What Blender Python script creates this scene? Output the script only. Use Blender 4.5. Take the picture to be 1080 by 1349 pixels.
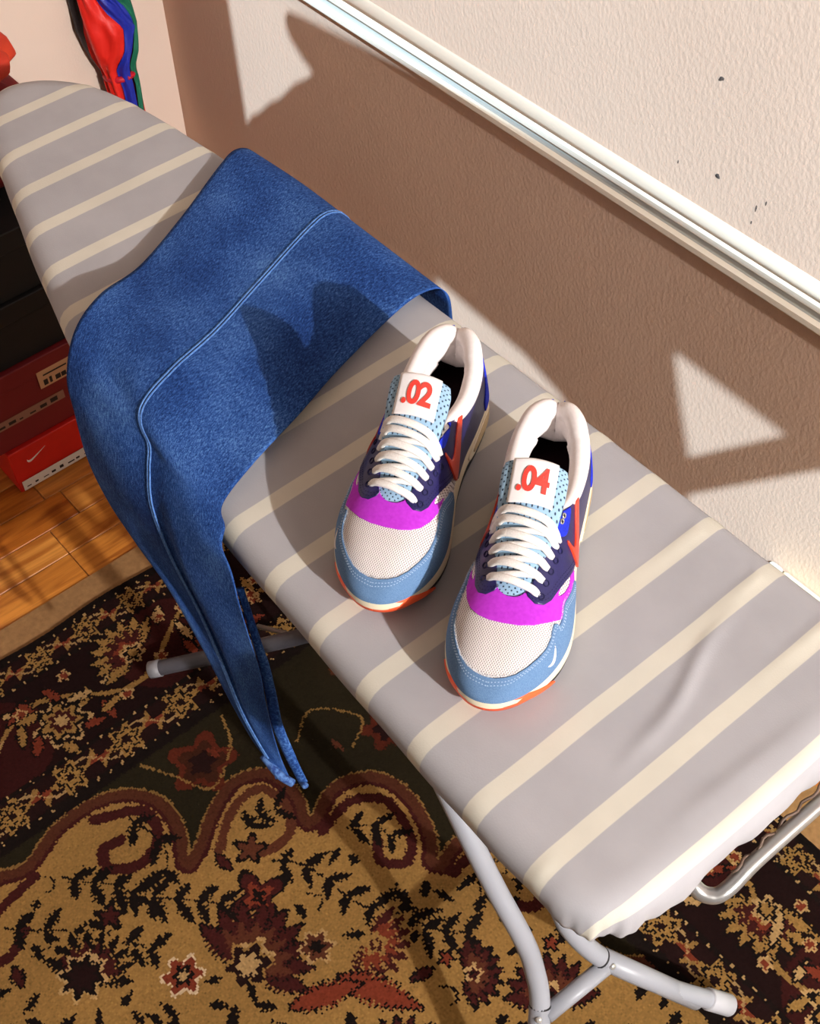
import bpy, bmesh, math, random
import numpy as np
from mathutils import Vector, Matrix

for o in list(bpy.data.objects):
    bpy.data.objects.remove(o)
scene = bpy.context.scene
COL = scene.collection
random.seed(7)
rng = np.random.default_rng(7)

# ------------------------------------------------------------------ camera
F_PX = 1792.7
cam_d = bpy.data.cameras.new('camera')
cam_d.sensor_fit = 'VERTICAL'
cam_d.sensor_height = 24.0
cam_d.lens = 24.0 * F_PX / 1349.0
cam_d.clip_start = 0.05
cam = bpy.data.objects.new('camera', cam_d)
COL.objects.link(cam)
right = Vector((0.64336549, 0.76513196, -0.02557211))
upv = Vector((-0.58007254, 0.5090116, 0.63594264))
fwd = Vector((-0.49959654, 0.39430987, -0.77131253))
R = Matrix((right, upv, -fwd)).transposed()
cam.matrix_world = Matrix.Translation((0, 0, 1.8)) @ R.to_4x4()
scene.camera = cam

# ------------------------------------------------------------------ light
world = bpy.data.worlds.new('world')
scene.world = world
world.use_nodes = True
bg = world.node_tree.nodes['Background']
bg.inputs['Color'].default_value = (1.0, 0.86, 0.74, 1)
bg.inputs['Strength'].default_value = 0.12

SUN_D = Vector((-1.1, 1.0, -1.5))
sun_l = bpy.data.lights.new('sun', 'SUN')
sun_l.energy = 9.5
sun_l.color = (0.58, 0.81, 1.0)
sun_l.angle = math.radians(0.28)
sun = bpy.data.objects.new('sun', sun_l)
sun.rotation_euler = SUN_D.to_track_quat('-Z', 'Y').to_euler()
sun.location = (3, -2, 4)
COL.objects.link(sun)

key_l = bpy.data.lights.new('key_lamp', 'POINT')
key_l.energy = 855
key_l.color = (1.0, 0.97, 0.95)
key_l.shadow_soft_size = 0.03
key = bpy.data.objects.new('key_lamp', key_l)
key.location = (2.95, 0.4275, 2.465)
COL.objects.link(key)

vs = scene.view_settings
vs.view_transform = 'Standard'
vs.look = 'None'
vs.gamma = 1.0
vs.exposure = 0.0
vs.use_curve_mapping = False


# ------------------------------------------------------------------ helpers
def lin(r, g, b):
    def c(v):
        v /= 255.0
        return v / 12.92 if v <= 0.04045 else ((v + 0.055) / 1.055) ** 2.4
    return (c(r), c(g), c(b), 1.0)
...
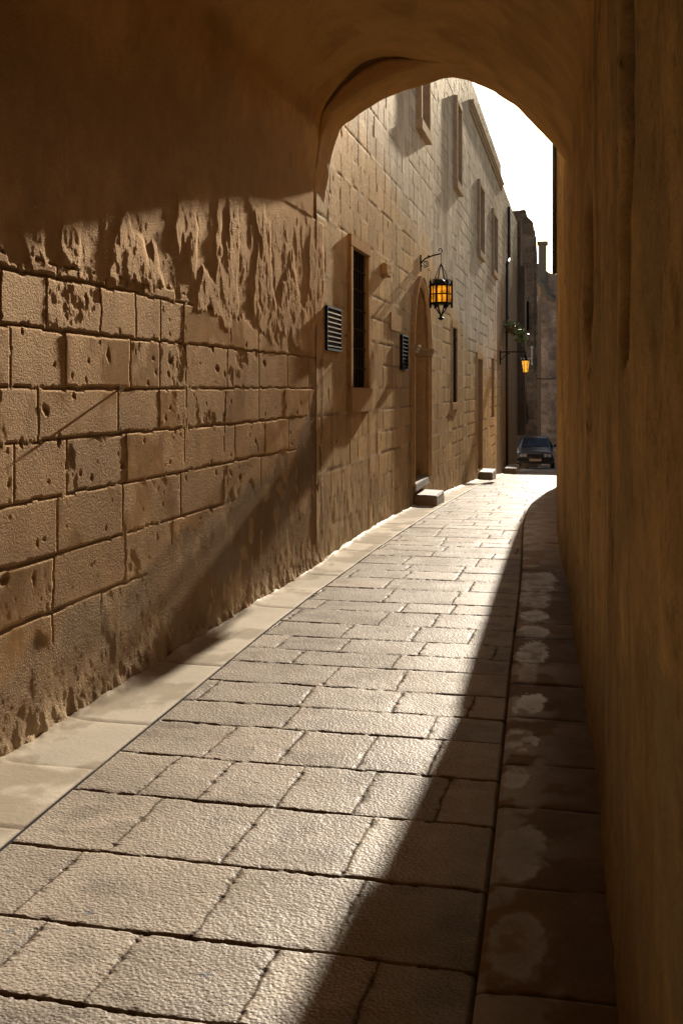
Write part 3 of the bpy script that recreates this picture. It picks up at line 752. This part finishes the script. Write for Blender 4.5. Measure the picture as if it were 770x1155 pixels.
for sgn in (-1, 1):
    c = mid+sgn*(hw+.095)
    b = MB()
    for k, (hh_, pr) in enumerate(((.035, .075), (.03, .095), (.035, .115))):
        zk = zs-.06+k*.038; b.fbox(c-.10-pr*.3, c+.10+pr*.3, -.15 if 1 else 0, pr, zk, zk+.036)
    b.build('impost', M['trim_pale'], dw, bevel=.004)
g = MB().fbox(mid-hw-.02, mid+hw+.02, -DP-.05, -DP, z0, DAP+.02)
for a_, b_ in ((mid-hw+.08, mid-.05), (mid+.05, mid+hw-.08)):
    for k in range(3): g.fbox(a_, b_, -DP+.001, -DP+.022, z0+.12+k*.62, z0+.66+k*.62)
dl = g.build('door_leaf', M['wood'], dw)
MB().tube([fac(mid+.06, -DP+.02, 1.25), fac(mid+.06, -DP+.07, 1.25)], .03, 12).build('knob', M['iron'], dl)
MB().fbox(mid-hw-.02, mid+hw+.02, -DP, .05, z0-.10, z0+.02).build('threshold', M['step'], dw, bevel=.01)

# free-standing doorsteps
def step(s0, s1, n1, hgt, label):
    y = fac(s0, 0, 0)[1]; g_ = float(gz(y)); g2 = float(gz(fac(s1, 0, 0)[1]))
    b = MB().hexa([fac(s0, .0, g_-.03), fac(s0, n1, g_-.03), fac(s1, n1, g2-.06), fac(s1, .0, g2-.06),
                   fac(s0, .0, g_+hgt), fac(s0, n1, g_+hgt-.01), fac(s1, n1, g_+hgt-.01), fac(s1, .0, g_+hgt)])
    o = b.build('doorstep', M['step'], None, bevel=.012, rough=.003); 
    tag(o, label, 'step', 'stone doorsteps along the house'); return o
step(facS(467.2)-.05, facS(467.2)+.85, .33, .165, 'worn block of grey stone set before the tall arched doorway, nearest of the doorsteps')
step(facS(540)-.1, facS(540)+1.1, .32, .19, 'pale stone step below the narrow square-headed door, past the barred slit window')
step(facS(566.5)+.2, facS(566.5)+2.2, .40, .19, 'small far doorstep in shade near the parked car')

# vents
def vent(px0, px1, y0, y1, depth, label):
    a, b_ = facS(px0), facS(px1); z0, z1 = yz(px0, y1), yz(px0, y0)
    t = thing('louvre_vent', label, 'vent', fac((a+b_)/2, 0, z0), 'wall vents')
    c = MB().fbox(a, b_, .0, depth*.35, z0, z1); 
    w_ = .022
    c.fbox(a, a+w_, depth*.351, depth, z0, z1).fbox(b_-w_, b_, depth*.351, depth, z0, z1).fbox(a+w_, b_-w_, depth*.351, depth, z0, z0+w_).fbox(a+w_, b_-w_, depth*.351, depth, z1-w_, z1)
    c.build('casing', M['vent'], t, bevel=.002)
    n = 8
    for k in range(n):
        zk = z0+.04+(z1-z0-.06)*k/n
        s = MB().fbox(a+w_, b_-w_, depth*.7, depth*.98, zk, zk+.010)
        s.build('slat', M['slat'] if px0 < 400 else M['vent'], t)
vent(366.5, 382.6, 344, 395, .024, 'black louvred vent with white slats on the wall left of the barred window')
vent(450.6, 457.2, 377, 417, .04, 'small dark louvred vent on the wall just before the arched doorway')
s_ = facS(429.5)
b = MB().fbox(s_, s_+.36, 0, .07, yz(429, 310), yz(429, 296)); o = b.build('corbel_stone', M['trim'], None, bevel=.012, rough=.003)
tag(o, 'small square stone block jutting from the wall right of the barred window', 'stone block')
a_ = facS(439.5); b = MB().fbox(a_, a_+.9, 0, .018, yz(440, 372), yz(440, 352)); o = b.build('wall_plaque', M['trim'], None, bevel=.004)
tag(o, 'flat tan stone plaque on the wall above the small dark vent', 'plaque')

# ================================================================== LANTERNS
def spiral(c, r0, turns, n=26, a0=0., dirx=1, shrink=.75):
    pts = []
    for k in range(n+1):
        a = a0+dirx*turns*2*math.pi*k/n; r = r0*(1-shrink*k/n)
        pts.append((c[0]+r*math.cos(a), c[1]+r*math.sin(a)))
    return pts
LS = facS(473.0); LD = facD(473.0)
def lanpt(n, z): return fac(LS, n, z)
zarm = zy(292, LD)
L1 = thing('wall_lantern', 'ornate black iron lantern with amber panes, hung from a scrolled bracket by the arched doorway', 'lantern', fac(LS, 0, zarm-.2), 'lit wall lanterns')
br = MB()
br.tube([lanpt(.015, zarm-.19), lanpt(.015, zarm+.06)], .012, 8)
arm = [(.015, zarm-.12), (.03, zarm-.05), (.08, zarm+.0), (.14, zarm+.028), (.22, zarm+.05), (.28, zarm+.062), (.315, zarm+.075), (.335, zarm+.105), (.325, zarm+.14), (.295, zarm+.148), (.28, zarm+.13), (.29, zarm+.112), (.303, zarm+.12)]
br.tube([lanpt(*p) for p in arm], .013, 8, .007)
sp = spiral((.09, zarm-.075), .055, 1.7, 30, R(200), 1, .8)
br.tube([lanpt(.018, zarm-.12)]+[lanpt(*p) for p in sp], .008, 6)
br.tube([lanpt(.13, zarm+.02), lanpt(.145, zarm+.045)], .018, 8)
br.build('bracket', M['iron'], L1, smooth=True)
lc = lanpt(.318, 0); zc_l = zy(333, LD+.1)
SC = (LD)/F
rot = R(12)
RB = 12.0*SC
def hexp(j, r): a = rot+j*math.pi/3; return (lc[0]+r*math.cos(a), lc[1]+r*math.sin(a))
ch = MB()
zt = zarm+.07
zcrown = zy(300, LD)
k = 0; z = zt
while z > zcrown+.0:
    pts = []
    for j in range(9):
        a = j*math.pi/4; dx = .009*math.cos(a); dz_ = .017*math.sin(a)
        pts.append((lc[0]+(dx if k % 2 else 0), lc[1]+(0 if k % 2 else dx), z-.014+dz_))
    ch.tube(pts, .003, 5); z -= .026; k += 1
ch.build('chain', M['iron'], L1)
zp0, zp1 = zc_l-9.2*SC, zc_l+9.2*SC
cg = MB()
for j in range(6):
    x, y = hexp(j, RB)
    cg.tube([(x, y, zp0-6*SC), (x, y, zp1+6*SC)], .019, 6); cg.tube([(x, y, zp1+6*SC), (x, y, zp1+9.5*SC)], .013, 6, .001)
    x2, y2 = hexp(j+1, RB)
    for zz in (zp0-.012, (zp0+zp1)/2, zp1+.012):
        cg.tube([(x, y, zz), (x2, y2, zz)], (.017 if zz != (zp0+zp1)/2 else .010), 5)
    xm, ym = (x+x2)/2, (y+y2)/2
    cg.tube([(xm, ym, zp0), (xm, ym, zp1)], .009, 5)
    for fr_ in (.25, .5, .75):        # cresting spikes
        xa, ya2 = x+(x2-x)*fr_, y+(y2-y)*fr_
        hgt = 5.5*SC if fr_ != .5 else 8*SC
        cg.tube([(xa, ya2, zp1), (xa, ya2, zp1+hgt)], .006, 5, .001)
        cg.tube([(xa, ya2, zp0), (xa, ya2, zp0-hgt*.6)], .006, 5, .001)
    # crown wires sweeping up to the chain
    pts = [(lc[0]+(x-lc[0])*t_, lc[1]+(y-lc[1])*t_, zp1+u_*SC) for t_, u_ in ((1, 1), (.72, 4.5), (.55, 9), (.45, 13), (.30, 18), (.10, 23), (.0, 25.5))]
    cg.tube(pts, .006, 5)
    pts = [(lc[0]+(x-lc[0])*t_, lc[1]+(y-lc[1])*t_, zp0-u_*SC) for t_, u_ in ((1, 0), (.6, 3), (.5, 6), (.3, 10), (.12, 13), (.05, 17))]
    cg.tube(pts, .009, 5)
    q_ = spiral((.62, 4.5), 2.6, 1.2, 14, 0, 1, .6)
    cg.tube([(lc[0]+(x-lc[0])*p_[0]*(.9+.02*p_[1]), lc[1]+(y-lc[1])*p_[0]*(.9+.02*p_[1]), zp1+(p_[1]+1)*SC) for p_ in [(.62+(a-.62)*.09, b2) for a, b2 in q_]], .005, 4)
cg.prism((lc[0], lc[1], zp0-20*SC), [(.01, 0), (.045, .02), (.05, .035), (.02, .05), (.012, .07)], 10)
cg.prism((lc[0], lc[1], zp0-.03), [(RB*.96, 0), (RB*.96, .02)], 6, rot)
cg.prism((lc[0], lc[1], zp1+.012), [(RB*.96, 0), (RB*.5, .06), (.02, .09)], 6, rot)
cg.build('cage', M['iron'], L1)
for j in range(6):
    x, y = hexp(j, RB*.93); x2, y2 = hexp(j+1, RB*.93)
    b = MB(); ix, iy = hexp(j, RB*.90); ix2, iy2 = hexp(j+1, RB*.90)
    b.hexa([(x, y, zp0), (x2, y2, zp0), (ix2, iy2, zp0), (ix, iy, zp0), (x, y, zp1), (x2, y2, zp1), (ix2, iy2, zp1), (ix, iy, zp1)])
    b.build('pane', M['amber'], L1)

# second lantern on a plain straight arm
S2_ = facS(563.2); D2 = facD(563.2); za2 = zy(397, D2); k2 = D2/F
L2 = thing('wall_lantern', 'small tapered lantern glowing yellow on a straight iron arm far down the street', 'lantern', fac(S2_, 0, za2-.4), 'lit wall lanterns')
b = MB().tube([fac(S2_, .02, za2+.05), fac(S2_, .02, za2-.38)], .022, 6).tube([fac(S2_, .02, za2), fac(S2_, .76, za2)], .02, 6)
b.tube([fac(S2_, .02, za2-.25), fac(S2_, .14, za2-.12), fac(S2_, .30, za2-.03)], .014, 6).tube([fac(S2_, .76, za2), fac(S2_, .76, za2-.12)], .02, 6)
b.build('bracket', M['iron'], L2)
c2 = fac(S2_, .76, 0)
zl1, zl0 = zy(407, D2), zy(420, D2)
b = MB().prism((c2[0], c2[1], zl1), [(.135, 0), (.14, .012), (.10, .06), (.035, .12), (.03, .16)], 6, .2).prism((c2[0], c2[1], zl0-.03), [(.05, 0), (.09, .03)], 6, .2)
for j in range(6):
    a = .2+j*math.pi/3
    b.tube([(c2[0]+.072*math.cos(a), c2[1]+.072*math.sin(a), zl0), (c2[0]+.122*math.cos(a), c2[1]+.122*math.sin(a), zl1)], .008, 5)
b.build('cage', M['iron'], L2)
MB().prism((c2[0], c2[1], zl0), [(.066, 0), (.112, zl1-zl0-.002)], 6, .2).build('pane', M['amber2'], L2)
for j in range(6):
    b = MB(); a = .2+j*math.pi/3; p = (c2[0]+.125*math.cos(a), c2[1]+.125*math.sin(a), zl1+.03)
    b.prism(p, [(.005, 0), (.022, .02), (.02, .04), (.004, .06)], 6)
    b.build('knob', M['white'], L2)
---
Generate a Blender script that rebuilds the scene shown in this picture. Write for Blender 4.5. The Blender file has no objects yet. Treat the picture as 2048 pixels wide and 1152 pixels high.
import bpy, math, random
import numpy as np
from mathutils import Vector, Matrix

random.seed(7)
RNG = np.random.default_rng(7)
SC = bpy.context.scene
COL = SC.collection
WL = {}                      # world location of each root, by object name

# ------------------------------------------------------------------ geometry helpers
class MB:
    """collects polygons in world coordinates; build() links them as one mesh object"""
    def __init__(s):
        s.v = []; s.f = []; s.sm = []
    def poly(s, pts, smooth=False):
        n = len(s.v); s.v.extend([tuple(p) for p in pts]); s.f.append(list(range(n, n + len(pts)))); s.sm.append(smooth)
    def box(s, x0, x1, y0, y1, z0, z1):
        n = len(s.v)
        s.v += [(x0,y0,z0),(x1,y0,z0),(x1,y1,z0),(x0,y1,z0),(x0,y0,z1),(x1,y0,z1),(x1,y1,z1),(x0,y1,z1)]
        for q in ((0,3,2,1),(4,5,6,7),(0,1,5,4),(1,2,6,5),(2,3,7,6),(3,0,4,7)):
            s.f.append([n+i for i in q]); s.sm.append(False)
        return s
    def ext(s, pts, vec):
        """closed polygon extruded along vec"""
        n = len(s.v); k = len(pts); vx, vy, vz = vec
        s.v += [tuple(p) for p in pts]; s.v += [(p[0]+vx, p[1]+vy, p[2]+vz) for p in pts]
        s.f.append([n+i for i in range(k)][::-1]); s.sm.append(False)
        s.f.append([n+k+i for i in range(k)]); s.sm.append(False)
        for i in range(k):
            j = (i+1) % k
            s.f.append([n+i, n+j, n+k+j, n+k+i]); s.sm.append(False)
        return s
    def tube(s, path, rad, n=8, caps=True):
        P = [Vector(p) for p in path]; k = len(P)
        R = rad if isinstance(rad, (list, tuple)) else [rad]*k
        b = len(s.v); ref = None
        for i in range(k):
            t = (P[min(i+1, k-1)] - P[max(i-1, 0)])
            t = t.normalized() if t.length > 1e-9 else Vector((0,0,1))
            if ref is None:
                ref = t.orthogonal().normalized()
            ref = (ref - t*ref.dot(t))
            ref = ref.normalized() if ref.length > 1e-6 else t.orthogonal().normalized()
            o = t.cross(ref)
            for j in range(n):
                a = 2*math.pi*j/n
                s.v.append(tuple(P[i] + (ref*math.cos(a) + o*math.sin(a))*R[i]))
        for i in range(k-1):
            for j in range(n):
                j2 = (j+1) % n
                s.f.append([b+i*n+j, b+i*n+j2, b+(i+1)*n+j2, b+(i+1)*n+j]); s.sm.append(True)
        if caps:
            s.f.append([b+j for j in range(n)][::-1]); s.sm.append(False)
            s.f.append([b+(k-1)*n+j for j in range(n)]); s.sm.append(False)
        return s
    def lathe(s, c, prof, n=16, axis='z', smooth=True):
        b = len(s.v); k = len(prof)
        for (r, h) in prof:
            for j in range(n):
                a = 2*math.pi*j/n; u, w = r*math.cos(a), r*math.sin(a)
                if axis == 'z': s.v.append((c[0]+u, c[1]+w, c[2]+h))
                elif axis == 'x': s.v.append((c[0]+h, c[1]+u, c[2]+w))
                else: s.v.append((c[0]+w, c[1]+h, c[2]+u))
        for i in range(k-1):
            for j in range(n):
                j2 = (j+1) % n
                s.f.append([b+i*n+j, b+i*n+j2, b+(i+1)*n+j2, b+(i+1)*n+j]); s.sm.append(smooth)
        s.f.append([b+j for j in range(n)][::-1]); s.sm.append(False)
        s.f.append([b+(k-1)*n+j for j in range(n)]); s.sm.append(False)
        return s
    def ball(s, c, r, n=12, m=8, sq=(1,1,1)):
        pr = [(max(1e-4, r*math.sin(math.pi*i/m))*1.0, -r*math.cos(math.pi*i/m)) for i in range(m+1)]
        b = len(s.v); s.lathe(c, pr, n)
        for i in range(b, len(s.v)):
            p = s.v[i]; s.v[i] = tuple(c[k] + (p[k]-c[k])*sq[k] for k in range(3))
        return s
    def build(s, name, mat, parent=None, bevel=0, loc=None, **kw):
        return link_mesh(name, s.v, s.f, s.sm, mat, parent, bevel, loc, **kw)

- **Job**
In the listing above, locate the line containing "Generate a Blender" and the line containing "by object name". Extract those two lines and every line between them, exactly as written, and only those.

- **Response to this exercise**
Generate a Blender script that rebuilds the scene shown in this picture. Write for Blender 4.5. The Blender file has no objects yet. Treat the picture as 2048 pixels wide and 1152 pixels high.
import bpy, math, random
import numpy as np
from mathutils import Vector, Matrix

random.seed(7)
RNG = np.random.default_rng(7)
SC = bpy.context.scene
COL = SC.collection
WL = {}                      # world location of each root, by object name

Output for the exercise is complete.